— start DATA SECTION —

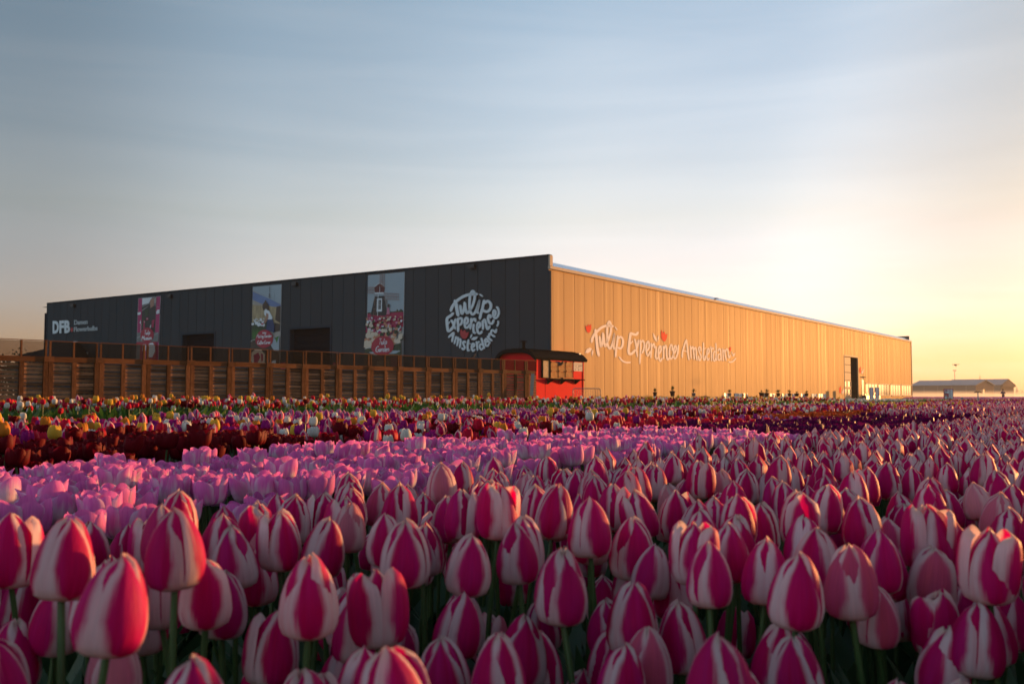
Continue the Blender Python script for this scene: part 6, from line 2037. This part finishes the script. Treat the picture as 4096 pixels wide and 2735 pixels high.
def single_mesh(kind, q):
    """bloom with its stem as one small mesh, stem foot at z = -0.5"""
    if (kind, q) not in smesh:
        b_ = join(variants(kind, 'mid')[q] if KINDS[kind][0] != 'egg' else variants(kind, 'mid')[q])
        sv, sf, su = stem_arrays(4, 2, 0.0)
        sv = sv * np.array([1, 1, .5]) + np.array([0, 0, -.5])
        V, Fq, UV = join([b_, (sv, sf, su)])
        mi = [0] * len(b_[1]) + [1] * len(sf)
        smesh[kind, q] = np_mesh('tulip', V, Fq, UV, [MATS[KINDS[kind][1]], MATS['stem_green']], mi)
    return smesh[kind, q]
def zlabel(lb, p):
    px, py, z = proj((p['x'], p['y'], p['h']))
    c = min(5, max(0, int(px / 683)))
    r_ = 'nearest rows' if p['d'] < 1.6 else 'near rows' if p['d'] < 2.6 else 'middle rows' if p['d'] < 4.2 else 'farther rows' if p['d'] < 8 else 'farthest rows'
    if p['d'] < 2.6:
        lb = ('low ' if p['h'] < .45 else 'short ' if p['h'] < .50 else 'tall ' if p['h'] > .57 else '') + lb
        lb += ' leaning left' if p['tilt'][1] < -.08 else ' leaning right' if p['tilt'][1] > .08 else ''
    return lb + ', ' + r_ + ', ' + ('far left', 'left', 'left of centre', 'right of centre', 'right', 'far right')[c]
plants.sort(key=lambda p: p['d'])
cnt = {}
rest = {}
HERO_LABEL = {0: 'tall crimson and white tulip rising above its neighbours at the left', 1: 'large plump crimson and white tulip in the left foreground, pale left petal',
              10: 'upright crimson and white tulip in the lower left middle, narrow tip', 27: 'largest blurred crimson and white tulip cut by the bottom edge, middle', 48: 'broad crimson tulip on a single bare stem at the lower right',
              21: 'pointed crimson tulip beside a gap with bare stems, centre', 62: 'large blurred tulip cut by the bottom edge in the left third', 23: 'slender crimson tulip with an open lip at its left shoulder, centre',
              43: 'wide blurred tulip cut by the bottom edge, right of centre', 28: 'large oval crimson tulip just right of centre in the foreground'}
nb = len(bmesh_)
LEAFN = 0
for p in plants:
    kd = p['kind']
    K = KINDS[kd]
    n = cnt.get(kd, 0)
    seen = p['y'] > .4 and abs(p['x'] / p['y']) < .545
    if n >= 300 or p['d'] > 26 or not seen:
        rest.setdefault(kd, []).append(p)
        continue
    cnt[kd] = n + 1
    kb = K[2] * p['k']
    H = ST[K[0]]['H'] * kb
    hs_ = max(.12, p['h'] - H)           # stem length
    x, y = p['x'], p['y']
    close = (kd == 'striped' and n < 120) or (kd == 'pink' and n < 40)
    midp = close or (kd in ('striped', 'pink')) or (kd == 'darkred' and n < 60) or (kd in ('purple', 'white', 'yellow', 'orange') and n < 25)
    if not midp:
        o = bpy.data.objects.new(K[4], single_mesh(kd, rng.randrange(4)))
        link(o)
        o.location = (x, y, hs_)
        o.scale = (kb, kb, kb)
        o.rotation_euler = (p['tilt'][0], p['tilt'][1], p['yaw'])
        tag(o, zlabel(K[5], p), 'tulip', K[6])
        continue
    o = bpy.data.objects.new(K[4], None)
    o.empty_display_size = .05
    link(o)
    # the stem leans about its foot so that the bloom ends where it should
    tx, ty = p['tilt'][0] * .5, p['tilt'][1] * .5
    o.location = (x - hs_ * math.sin(ty), y + hs_ * math.sin(tx), 0)
    o.rotation_euler = (tx, ty, 0)
    lb = zlabel(K[5], p)
    if p['hero']:
        i = min(range(len(HERO)), key=lambda q: (hero_xy[q][0] - x) ** 2 + (hero_xy[q][1] - y) ** 2)
        lb = HERO_LABEL.get(i, lb)
    tag(o, lb, 'tulip', K[6])
    st_ = bpy.data.objects.new('stem', stem_me[rng.randrange(3)])
    link(st_, o)
    st_.rotation_euler = (0, 0, rng.uniform(0, 6.28))
    st_.scale = (1, 1, hs_ + .004)
    if close:
        q = rng.choice((0, 1, 2, 5, 6, 7, 0, 1, 2, 5, 6, 7, 3, 3, 4))
        if kd == 'striped' and p['x'] / p['y'] > .40 and rng.random() < .35:
            q = 4
        for me in petal_meshes(kd, q):
            b_ = bpy.data.objects.new('petal', me)
            link(b_, o)
            b_.location = (0, 0, hs_)
            b_.rotation_euler = (tx, ty, p['yaw'])
            b_.scale = (kb, kb, kb)
        for q in range(2):
            b_ = bpy.data.objects.new('leaf', blade_me[rng.randrange(6)])
            link(b_, o)
            b_.location = (0, 0, 0.002)
            b_.rotation_euler = (0, 0, rng.uniform(0, 6.28))
            b_.scale = (1, 1, rng.uniform(.85, 1.15))
    else:
        b_ = bpy.data.objects.new('bloom', bloom_mesh(kd, rng.randrange(4)))
        link(b_, o)
        b_.location = (0, 0, hs_)
        b_.rotation_euler = (tx, ty, p['yaw'])
        b_.scale = (kb, kb, kb)
def xform(V, x, y, z, k, yaw, tx, ty):
    c, s = math.cos(yaw), math.sin(yaw)
    A = V * k
    X = A[:, 0] * c - A[:, 1] * s + A[:, 2] * ty
    Y = A[:, 0] * s + A[:, 1] * c - A[:, 2] * tx
    return np.stack([X + x, Y + y, A[:, 2] + z], -1)
st3 = stem_arrays(3, 1, 0.0, (.0045, .004))
for kd, ps in rest.items():
    K = KINDS[kd]
    parts, mis = [], []
    lo = [join(v) for v in variants(kd, 'low')]
    far = lathe_lod(K[0])
    for p in ps:
        kb = K[2] * p['k']
        hs_ = max(.12, p['h'] - ST[K[0]]['H'] * kb)
        src = lo[rng.randrange(3)] if p['d'] < 15 else far
        parts.append((xform(src[0], p['x'], p['y'], hs_, kb, p['yaw'], *p['tilt']), src[1], src[2]))
        mis.append(np.zeros(len(src[1]), dtype=np.int32))
        if p['d'] < 40:
            parts.append((st3[0] * np.array([1, 1, hs_]) + np.array([p['x'], p['y'], 0]), st3[1], st3[2]))
            mis.append(np.ones(len(st3[1]), dtype=np.int32))
    V, Fq, UV = join(parts)
    me = np_mesh(K[4] + '_mass', V, Fq, UV, [MATS[K[1]], MATS['stem_green']], np.concatenate(mis))
    o = bpy.data.objects.new(K[4] + '_mass', me)
    link(o)
    o['kind'] = 'stuff'
    o['label'] = 'countless %s receding through the field' % K[6]
    o['category'] = 'tulips'
# foliage: blades between the stems, uncountable
def foliage(name, label, cond, per, hk=1.0, step=1, mt='blade_green'):
    parts = []
    for p in plants[::step]:
        if not cond(p):
            continue
        for _ in range(per):
            a = blA[rng.randrange(5)]
            c, s = math.cos(p['yaw'] + _ * 2.2), math.sin(p['yaw'] + _ * 2.2)
            k = rng.uniform(.8, 1.25) * hk
            x, y = p['x'] + rng.uniform(-.05, .05), p['y'] + rng.uniform(-.05, .05)
            V = a[0] * np.array([k, k, k])
            parts.append((np.stack([V[:, 0] * c - V[:, 1] * s + x, V[:, 0] * s + V[:, 1] * c + y, V[:, 2]], -1), a[1], a[2]))
    V, Fq, UV = join(parts)
    o = bpy.data.objects.new(name, np_mesh(name, V, Fq, None, [MATS[mt]]))
    link(o)
    o['kind'] = 'stuff'
    o['label'] = label
    o['category'] = 'leaves'
inF = lambda p: (p['x'] * SD.x + p['y'] * SD.y) > 9
foliage('tulip_leaves', 'dense dark green tulip leaves under the blooms', lambda p: p['d'] < 7 and not inF(p), 3, 1.1)
foliage('tulip_leaves', 'green tulip leaves between the farther rows', lambda p: 7 <= p['d'] < 40 and not inF(p), 1, 1.0, 2)
foliage('tulip_leaves', 'bright green leaves of the last bed before the fence', lambda p: p['d'] < 60 and inF(p), 5, 1.85, 1, 'blade_bright')
# grass strip before the last bed
parts = []
for _ in range(26000):
    t = rng.uniform(-8, 70) if rng.random() < .5 else rng.uniform(-8, 20)
    x, y = ST2XY(rng.uniform(8.1, 9.7), t)
    if not in_view(x, y):
        continue
    a = rng.uniform(0, 6.28)
    h = rng.uniform(.18, .42)
    w_ = .012
    dx, dy = math.cos(a) * w_, math.sin(a) * w_
    lx, ly = rng.gauss(0, .07), rng.gauss(0, .07)
    parts.append((np.array([(x - dx, y - dy, 0), (x + dx, y + dy, 0), (x + lx + dx * .3, y + ly, h), (x + lx - dx * .3, y + ly, h)]), np.array([(0, 1, 2, 3)]), np.zeros((4, 2))))
V, Fq, UV = join(parts)
o = bpy.data.objects.new('grass', np_mesh('grass', V, Fq, None, [MATS['blade_bright']]))
link(o)
o['kind'] = 'stuff'; o['label'] = 'tall grass strip before the last tulip bed'; o['category'] = 'grass'
# far pink tulip fields under the mist
far = lathe_lod('egg')
parts = []
for _ in range(9000):
    Y = rng.uniform(120, 330)
    x = Y * rng.uniform(.40, .56)
    parts.append((xform(far[0], x, Y, .38, rng.uniform(2.5, 4), rng.uniform(0, 6), 0, 0), far[1], far[2]))
V, Fq, UV = join(parts)
o = bpy.data.objects.new('far_tulip_field', np_mesh('far_tulip_field', V, Fq, UV, [MATS['petal_pink']]))
link(o)
o['kind'] = 'stuff'; o['label'] = 'distant pink tulip field under the mist at the right'; o['category'] = 'tulip field'

# ------------------------------------------------------------------ morning haze and the low mist bank over the far field
def volume(name, lo, hi, dens, col, label, aniso=.3):
    m, nt = newmat(name)
    g = G(nt)
    v = g.n('ShaderNodeVolumePrincipled', {'Color': c4(col), 'Density': dens, 'Anisotropy': aniso})
    g.out(vol=v.outputs[0])
    mb = MB()
    mb.box([(a + b) / 2 for a, b in zip(lo, hi)], [b - a for a, b in zip(lo, hi)])
    o = mb.build(name, m)
    o['kind'] = 'stuff'
    o['label'] = label
    return o
volume('haze', (-1500, -60, -1), (1600, 2600, 42), .00022, (.95, .88, .80), 'thin morning haze over the whole field')
m_ = volume('mist_bank', (60, 150, .05), (700, 900, 1.7), .0048, (.98, .90, .80), 'low bank of ground mist lying over the far field')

— end DATA SECTION —

Find every line with the word "wide" and state how many there are, with no other words.

» ANSWER TO THIS TASK
2